DATASET EXCERPT
-=-=-=-=-

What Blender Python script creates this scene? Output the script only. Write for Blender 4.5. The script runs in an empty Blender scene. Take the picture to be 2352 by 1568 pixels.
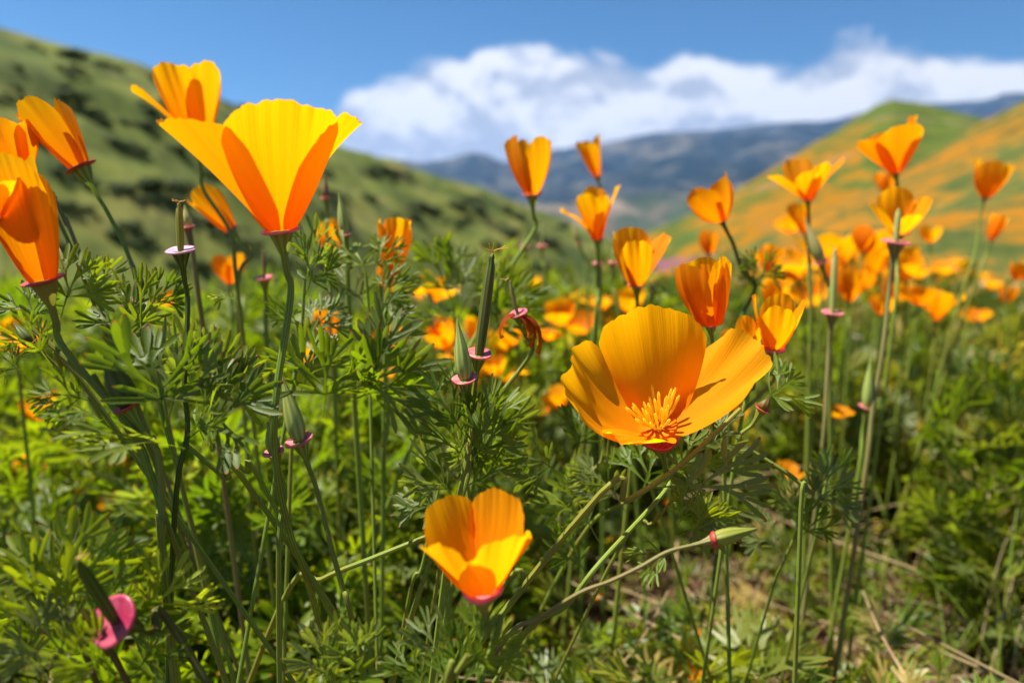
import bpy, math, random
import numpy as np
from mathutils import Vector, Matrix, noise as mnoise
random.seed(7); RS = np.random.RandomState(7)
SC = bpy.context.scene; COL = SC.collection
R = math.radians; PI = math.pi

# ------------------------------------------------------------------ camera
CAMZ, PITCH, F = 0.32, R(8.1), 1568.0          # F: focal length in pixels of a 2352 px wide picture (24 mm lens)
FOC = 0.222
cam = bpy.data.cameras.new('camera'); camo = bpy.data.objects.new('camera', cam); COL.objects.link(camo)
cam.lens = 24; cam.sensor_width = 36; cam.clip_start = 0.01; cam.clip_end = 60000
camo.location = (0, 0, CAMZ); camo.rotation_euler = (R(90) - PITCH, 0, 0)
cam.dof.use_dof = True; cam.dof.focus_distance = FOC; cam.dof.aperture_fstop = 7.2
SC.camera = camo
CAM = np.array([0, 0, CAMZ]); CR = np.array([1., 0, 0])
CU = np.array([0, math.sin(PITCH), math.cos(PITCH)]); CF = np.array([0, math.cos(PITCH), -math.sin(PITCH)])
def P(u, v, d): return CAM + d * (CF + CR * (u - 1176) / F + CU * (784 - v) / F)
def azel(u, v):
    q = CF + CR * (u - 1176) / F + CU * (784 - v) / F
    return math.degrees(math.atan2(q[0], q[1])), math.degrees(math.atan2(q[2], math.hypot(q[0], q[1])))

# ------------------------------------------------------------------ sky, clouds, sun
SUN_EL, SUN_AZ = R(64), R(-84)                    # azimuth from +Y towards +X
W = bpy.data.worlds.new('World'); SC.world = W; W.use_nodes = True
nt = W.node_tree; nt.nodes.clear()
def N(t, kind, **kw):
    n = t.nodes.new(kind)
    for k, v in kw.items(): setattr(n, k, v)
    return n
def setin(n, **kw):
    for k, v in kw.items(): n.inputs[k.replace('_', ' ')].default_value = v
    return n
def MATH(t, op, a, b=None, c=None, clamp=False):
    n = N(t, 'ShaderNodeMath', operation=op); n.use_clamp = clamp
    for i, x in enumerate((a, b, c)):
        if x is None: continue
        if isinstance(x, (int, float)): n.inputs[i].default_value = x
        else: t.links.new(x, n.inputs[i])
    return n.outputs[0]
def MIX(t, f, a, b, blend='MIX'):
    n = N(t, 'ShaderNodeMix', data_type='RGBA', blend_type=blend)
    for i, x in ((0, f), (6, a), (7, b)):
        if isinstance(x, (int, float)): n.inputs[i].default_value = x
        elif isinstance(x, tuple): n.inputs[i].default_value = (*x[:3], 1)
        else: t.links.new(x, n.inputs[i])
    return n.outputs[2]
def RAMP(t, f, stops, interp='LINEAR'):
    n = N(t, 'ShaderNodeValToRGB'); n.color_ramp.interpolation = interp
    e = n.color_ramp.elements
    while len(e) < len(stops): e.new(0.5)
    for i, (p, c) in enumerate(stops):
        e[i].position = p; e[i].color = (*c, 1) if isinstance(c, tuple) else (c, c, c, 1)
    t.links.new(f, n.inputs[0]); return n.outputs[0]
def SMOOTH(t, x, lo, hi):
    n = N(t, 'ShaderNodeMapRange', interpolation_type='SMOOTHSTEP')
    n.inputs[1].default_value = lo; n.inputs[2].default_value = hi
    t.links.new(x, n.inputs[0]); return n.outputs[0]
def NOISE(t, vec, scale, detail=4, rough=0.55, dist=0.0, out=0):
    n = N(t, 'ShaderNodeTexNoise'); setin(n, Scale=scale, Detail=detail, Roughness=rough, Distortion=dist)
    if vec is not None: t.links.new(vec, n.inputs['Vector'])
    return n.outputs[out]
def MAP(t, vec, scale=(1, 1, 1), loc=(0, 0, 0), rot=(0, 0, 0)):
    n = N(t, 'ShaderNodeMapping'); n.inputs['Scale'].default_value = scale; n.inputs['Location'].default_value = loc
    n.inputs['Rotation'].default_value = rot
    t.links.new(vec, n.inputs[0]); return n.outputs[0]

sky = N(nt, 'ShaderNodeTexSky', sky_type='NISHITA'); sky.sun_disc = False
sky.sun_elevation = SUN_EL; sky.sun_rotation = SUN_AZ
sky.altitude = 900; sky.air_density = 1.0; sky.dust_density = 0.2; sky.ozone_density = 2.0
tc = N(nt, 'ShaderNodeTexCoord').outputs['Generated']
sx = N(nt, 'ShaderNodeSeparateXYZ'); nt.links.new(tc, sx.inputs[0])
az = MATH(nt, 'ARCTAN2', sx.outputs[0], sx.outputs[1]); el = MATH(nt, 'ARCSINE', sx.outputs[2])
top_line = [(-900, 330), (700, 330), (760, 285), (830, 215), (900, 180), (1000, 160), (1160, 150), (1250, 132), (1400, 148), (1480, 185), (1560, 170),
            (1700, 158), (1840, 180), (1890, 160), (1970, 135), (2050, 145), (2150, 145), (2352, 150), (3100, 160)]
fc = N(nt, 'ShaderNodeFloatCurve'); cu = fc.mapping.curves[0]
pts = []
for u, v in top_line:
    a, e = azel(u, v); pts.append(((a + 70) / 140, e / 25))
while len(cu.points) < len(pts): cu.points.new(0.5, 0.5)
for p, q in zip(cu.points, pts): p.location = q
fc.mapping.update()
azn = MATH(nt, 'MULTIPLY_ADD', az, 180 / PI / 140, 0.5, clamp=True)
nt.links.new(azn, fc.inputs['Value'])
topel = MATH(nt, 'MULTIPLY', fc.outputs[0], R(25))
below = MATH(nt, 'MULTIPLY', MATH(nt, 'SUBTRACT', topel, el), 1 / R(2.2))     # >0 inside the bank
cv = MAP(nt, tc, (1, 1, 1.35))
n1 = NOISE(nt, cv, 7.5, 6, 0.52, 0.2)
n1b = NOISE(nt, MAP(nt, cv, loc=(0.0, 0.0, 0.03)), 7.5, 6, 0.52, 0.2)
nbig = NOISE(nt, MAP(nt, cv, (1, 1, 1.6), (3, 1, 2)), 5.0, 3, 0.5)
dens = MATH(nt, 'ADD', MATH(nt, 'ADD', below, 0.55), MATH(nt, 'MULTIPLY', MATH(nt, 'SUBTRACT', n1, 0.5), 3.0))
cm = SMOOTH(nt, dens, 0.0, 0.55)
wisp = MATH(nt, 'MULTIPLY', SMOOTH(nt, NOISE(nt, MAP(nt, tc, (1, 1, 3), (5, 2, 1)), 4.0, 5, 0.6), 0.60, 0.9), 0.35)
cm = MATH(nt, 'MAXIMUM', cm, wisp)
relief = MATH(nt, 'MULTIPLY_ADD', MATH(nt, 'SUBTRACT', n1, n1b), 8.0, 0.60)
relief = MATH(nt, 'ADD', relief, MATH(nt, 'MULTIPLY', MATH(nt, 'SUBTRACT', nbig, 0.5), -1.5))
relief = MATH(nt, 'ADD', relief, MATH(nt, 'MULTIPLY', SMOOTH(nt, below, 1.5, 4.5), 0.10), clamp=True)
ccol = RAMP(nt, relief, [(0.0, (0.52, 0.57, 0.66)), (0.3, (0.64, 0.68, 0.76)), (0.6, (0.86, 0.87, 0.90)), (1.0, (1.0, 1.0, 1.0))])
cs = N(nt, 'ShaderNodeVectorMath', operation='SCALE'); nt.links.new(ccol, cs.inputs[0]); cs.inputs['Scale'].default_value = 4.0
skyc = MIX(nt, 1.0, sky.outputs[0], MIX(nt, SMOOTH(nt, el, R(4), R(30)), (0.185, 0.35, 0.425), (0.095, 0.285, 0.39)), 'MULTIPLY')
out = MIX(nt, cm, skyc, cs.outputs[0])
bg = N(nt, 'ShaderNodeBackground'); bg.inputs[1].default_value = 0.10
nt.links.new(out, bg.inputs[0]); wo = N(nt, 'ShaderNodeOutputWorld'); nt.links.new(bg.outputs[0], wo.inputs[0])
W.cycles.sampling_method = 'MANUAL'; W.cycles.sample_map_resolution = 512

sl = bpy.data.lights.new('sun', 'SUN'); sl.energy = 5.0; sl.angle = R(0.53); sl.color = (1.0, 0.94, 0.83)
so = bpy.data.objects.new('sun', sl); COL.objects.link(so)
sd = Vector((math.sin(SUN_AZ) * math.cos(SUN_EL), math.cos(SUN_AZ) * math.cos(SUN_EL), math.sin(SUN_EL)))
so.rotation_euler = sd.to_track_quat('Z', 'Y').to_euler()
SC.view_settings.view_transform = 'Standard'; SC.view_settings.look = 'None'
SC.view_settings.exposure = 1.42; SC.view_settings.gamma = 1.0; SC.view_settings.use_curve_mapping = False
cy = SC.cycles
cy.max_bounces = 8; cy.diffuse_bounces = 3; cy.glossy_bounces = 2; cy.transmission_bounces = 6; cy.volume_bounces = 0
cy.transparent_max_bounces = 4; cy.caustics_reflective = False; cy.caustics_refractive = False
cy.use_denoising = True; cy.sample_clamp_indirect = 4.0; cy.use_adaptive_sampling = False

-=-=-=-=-

TO DO
The lines from the top of the data above through the one holding "R = math.radians; PI = math.pi" are to be repeated exactly, and only those, with no pictures.

SOLVED PROBLEM
What Blender Python script creates this scene? Output the script only. Write for Blender 4.5. The script runs in an empty Blender scene. Take the picture to be 2352 by 1568 pixels.
import bpy, math, random
import numpy as np
from mathutils import Vector, Matrix, noise as mnoise
random.seed(7); RS = np.random.RandomState(7)
SC = bpy.context.scene; COL = SC.collection
R = math.radians; PI = math.pi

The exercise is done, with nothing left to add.